Source data
-- START --

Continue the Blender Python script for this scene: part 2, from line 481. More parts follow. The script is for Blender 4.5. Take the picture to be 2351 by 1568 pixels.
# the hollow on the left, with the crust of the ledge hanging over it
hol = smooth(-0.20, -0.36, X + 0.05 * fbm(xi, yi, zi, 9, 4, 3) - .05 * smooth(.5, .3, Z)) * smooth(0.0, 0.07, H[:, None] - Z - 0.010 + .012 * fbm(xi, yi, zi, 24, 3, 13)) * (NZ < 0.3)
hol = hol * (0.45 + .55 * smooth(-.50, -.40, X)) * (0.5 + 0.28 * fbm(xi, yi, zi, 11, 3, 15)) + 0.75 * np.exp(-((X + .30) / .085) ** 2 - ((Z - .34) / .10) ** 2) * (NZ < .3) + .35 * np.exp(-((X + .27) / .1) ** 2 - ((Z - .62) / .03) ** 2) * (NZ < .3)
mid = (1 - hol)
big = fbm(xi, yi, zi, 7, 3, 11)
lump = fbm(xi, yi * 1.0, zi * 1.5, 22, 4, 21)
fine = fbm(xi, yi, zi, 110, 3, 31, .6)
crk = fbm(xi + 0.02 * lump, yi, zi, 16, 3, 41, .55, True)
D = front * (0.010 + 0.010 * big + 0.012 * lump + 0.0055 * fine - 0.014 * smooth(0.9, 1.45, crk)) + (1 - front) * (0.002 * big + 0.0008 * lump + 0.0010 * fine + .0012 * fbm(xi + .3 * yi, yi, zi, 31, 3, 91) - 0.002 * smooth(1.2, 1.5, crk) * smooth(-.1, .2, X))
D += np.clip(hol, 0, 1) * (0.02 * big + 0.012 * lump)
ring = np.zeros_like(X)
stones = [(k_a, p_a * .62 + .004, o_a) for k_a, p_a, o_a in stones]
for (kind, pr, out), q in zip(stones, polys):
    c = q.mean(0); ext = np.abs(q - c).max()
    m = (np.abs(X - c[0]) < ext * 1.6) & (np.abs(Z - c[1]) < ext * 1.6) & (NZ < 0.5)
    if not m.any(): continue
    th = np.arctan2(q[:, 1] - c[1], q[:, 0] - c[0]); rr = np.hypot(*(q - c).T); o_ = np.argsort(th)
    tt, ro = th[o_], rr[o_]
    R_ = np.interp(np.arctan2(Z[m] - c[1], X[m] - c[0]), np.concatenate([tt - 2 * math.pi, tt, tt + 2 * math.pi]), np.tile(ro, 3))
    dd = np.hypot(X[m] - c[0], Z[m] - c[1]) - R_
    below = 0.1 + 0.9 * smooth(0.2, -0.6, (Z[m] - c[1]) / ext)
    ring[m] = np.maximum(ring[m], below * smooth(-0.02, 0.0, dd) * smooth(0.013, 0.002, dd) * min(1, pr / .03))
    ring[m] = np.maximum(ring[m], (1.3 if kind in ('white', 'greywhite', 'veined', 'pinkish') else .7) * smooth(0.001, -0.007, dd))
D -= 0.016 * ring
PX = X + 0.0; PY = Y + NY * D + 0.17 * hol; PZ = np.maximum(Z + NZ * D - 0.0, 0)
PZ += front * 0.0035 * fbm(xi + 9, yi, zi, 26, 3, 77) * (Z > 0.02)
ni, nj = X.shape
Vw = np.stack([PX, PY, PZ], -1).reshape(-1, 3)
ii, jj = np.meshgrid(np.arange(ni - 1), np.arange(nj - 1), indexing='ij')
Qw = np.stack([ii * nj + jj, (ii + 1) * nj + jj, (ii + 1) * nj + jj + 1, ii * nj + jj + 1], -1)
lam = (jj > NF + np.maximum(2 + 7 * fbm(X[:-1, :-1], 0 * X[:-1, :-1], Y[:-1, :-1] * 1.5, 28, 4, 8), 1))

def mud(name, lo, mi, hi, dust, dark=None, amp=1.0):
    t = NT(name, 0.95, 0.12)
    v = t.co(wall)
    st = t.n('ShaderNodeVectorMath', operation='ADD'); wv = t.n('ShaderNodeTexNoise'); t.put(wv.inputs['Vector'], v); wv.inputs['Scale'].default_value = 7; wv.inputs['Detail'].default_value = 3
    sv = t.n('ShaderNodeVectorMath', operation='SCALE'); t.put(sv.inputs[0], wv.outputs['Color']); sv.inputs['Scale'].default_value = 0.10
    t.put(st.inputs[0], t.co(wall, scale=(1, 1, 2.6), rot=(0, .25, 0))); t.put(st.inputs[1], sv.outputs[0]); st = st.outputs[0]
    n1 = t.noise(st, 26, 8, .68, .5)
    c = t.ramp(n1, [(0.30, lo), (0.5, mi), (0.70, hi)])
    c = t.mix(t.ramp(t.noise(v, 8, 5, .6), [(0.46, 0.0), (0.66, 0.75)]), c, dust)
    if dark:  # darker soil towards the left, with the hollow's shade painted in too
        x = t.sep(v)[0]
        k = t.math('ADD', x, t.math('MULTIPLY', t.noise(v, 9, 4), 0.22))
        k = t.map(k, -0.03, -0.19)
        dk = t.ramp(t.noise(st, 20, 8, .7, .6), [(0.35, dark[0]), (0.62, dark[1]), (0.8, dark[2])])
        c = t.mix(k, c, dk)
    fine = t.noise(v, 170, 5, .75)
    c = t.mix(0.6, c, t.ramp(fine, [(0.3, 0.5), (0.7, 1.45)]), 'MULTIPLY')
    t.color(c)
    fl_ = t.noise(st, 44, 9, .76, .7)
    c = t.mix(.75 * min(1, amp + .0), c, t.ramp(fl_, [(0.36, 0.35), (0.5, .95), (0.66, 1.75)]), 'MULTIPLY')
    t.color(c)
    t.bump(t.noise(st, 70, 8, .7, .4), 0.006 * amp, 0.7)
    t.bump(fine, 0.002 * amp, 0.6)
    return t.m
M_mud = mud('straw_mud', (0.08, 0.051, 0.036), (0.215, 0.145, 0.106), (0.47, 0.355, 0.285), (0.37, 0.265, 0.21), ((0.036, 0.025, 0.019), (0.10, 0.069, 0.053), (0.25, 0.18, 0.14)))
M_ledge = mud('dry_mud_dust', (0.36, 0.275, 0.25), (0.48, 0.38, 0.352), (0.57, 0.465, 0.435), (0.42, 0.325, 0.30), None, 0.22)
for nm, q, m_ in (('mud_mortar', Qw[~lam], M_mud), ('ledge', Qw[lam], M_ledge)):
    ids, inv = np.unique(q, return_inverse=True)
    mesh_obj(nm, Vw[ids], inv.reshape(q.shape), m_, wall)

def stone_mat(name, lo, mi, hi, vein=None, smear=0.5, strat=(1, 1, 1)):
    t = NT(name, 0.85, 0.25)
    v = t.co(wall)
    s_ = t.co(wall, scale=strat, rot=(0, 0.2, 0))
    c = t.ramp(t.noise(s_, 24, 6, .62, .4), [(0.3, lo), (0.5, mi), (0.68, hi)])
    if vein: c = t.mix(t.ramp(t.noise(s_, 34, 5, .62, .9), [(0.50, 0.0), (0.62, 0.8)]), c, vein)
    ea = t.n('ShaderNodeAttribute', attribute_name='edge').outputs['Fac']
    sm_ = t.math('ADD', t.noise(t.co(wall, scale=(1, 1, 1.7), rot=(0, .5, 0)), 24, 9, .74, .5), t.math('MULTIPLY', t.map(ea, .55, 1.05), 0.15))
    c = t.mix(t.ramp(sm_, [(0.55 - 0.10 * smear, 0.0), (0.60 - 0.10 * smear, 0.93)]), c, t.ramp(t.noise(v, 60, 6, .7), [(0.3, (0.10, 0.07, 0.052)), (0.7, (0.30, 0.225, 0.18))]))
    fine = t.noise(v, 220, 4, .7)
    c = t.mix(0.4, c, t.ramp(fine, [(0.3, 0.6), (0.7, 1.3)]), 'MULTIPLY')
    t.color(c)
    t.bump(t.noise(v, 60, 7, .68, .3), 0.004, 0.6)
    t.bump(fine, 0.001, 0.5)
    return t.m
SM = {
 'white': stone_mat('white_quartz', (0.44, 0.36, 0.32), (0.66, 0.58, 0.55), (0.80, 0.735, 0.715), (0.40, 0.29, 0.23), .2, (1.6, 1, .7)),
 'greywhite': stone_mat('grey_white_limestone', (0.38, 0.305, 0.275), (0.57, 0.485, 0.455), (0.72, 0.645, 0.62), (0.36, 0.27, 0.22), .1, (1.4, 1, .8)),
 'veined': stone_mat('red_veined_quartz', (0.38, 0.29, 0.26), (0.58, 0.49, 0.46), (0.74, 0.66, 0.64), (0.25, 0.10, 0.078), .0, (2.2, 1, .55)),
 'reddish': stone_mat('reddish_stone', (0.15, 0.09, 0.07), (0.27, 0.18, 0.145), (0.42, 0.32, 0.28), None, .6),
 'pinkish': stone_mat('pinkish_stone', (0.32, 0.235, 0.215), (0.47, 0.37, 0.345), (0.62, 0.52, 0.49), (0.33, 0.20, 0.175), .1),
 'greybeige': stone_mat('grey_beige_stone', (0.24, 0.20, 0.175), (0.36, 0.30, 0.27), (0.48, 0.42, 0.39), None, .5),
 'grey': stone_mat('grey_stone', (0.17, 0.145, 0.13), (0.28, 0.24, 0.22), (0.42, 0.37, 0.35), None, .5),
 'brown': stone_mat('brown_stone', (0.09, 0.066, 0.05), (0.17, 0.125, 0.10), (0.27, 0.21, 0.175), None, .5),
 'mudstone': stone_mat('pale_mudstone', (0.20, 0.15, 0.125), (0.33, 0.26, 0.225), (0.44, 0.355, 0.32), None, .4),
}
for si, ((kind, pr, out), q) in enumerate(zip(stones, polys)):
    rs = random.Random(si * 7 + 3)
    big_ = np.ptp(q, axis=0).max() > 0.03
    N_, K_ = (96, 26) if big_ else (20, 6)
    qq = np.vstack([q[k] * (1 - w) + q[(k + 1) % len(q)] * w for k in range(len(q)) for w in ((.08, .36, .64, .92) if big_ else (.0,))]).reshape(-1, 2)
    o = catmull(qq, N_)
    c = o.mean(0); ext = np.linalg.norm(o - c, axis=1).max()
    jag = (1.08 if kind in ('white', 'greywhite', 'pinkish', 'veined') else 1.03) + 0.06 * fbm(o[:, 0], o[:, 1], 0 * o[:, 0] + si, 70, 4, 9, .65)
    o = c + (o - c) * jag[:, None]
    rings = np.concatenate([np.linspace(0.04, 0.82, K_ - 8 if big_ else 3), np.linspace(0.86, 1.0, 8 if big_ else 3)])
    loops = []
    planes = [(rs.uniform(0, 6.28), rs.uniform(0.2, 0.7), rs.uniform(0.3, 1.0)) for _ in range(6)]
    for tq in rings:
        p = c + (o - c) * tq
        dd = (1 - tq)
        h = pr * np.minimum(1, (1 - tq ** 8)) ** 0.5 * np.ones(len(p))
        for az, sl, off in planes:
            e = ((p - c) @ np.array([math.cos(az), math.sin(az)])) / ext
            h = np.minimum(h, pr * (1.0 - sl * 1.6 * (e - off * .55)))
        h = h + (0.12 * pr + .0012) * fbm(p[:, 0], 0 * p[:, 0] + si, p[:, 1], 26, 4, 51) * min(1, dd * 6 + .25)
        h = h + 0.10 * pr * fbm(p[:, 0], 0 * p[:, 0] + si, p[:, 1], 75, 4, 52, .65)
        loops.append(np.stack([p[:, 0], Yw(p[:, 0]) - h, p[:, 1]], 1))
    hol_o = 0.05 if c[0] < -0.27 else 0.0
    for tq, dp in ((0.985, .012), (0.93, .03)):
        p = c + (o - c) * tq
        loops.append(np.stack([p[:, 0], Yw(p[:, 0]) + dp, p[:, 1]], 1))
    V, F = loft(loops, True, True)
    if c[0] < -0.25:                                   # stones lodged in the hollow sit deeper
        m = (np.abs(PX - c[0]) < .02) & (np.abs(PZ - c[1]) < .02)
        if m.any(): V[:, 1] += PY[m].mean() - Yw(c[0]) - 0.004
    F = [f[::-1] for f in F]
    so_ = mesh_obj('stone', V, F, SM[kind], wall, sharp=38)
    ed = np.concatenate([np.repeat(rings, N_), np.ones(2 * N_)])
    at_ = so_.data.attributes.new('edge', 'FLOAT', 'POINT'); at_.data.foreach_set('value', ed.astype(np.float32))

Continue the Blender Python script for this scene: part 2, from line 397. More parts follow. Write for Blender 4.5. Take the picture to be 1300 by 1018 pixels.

-- END --

Task requirements
From the records above, transcribe without alteration every line from the one with "for nm, q, m_" to the one with "mesh_obj(nm, Vw[ids], inv.reshape(q.shape), m_, wall)", inclusive.

Answer
for nm, q, m_ in (('mud_mortar', Qw[~lam], M_mud), ('ledge', Qw[lam], M_ledge)):
    ids, inv = np.unique(q, return_inverse=True)
    mesh_obj(nm, Vw[ids], inv.reshape(q.shape), m_, wall)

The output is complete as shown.